Defense companies' anti-corruption activity not transparent - study

Defense companies' anti-corruption activity not transparent - study

PanARMENIAN.Net - Two-thirds of the world's biggest defense companies do not provide enough evidence about how they fight corruption, a pressure group has said, according to BBC News.

Transparency International looked at firms from the 10 largest arms exporting nations including the UK, U.S., Russia, Germany, France and China.

The 129 firms it studied are worth more than $10tn (£6tn) and are responsible for over 90% of global arms sales.

The study analyses what the biggest defense companies around the world do, or fail to do, to prevent corruption.

Transparency International rates them both on the amount of information publicly available about how they tackle corruption, but also - for the 34 companies who submitted answers - on their internal ethics and compliance methods.

The companies - with a combined revenue of more than £300bn - are graded from A to F, with A representing the most extensive evidence of firms' anti-corruption systems.

Only one firm, the American Fluor Corporation, gets an A overall, while the British defence giant, BAE Systems, rates a B in both categories.

he European aerospace company EADS rates a C for the information it makes public on its anti-corruption practices, while British firms Serco group and Qinetiq each get a B in that category. French company Dassault aviation rates a D, for limited information, while 47 companies from countries ranging from China and Russia to Pakistan rate an F, for putting up little or no evidence of the anti-corruption systems they may have in place.

The Transparency International Defense Companies anti-corruption index 2012 finds that 85% of defense industry leaders are not speaking up enough about the importance of ethics and preventing corruption.

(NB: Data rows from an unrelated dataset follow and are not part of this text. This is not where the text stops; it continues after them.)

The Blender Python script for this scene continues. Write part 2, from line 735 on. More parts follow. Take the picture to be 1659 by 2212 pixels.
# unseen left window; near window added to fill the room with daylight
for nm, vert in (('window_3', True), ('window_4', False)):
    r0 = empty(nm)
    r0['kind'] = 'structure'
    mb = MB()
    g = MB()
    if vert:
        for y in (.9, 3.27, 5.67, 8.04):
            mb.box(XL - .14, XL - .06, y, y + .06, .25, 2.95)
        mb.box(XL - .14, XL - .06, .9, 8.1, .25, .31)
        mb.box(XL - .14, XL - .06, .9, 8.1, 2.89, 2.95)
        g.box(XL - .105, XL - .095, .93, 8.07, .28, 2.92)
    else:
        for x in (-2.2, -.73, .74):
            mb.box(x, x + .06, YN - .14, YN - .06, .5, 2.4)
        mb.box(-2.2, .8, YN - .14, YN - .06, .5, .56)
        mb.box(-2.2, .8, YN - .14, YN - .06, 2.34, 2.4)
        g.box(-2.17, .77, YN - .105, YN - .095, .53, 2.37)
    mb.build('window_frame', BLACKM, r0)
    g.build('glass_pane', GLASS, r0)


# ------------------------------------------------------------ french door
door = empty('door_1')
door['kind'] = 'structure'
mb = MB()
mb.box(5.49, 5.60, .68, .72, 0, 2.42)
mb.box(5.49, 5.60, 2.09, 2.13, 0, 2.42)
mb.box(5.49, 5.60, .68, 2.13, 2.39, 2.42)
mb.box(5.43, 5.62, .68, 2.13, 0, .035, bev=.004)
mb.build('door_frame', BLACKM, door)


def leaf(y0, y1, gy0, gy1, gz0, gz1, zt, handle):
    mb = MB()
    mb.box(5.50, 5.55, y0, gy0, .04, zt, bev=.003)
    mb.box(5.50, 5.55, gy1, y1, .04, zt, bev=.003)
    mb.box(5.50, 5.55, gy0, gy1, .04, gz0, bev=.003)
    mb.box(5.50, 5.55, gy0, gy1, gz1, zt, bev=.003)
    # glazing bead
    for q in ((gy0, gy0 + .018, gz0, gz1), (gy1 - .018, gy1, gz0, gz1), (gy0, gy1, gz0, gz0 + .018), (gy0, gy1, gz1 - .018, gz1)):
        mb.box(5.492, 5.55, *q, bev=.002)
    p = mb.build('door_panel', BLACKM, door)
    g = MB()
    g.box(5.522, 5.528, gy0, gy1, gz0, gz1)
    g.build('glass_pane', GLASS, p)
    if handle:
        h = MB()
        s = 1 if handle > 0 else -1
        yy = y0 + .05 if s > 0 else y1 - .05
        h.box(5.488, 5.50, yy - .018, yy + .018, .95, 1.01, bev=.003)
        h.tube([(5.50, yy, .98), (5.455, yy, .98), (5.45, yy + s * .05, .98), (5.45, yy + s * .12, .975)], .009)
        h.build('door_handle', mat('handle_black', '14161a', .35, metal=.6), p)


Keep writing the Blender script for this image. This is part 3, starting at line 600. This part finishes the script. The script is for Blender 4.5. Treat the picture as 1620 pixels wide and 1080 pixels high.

It also says that only 10% of companies have good disclosure of what they do to stop it, although Transparency says that's better than a decade ago.

Study author Mark Pyman says that one of the reasons the defense industry has been prone to corruption in the past is that so many defense contracts have been secret, with little public pressure brought to bear.

He describes corruption in defense as "dangerous, divisive and wasteful". "It puts international security at risk, and billions can be wasted in dishonest arms deals," he said.